Growth for companies in the market of developing and deploying software applications is due for a downward turn in 2001 according to forecasts from analyst firm International Data Corp. (IDC).

In its annual report, Worldwide Software Market Forecast Summary, 2001-2005, IDC says that due to the events of September 11 coupled with the current economic recession, the steady growth of the worldwide packaged software market is now expected to spiral downward to 6.8 percent growth in 2001, 5.2 percent less than the firm's original 12 percent forecast.

Focusing on its three primary software market segments; applications, application development and deployment, and system infrastructure software, IDC says that each will suffer reduced growth.

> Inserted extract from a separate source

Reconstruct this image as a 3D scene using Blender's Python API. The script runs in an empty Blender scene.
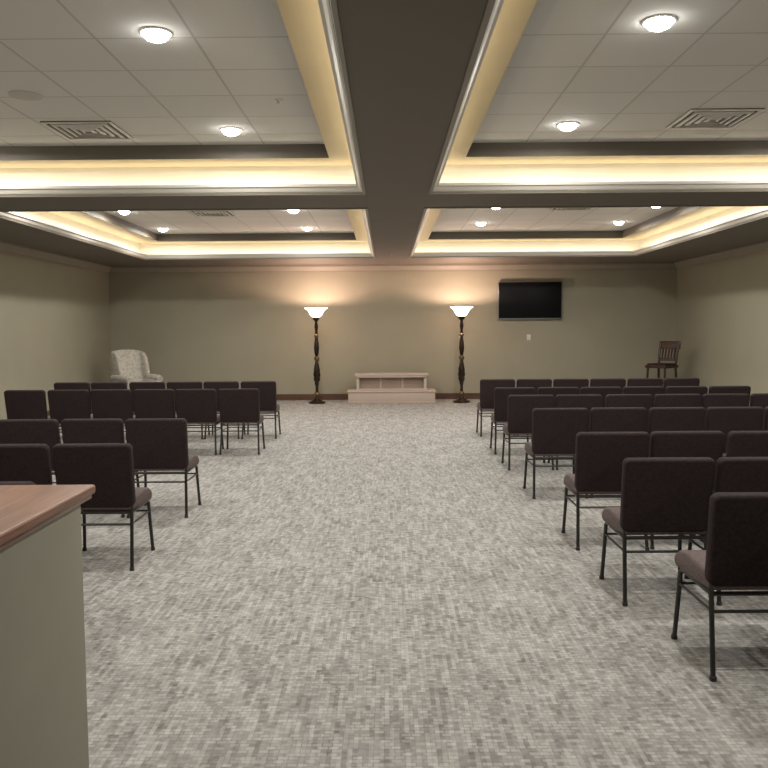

And although IDC expects growth recovery in 2002, the rebound will be less significant than expected with most recent figures at 11.8 percent, still less than the 15 percent originally forecast.

The report breaks down figures for each market segment:

  • The application development and deployment market will experience the greatest reduction in growth in 2001, with growth of 4.7 percent, down 10.5 percent from IDC's original 2001 forecast of 15.2 percent growth expectancy.

  • The applications market will also grow less than expected, from 12.7 percent originally projected in 2001 to 9.4 percent, and a decrease from a forecast of 14.6 percent to 9.1 percent in 2002.

  • System infrastructure software market will grow only 4.6 percent in 2001 instead of the originally projected 8.4 percent, but will grow to 11.8 percent in 2002, just 1.2 percent lower than previously forecast.

"The globally weak economy and the reduced software growth rate will cause a change in the way software is being purchased," said Tony Picardi, senior vice president of Global Software at IDC.

"This will result in a changed industry structure involving a rapid increase in the use of security and a continual increase of infrastructure, tools, and applications used to advance personal connectivity of all kinds," he predicts.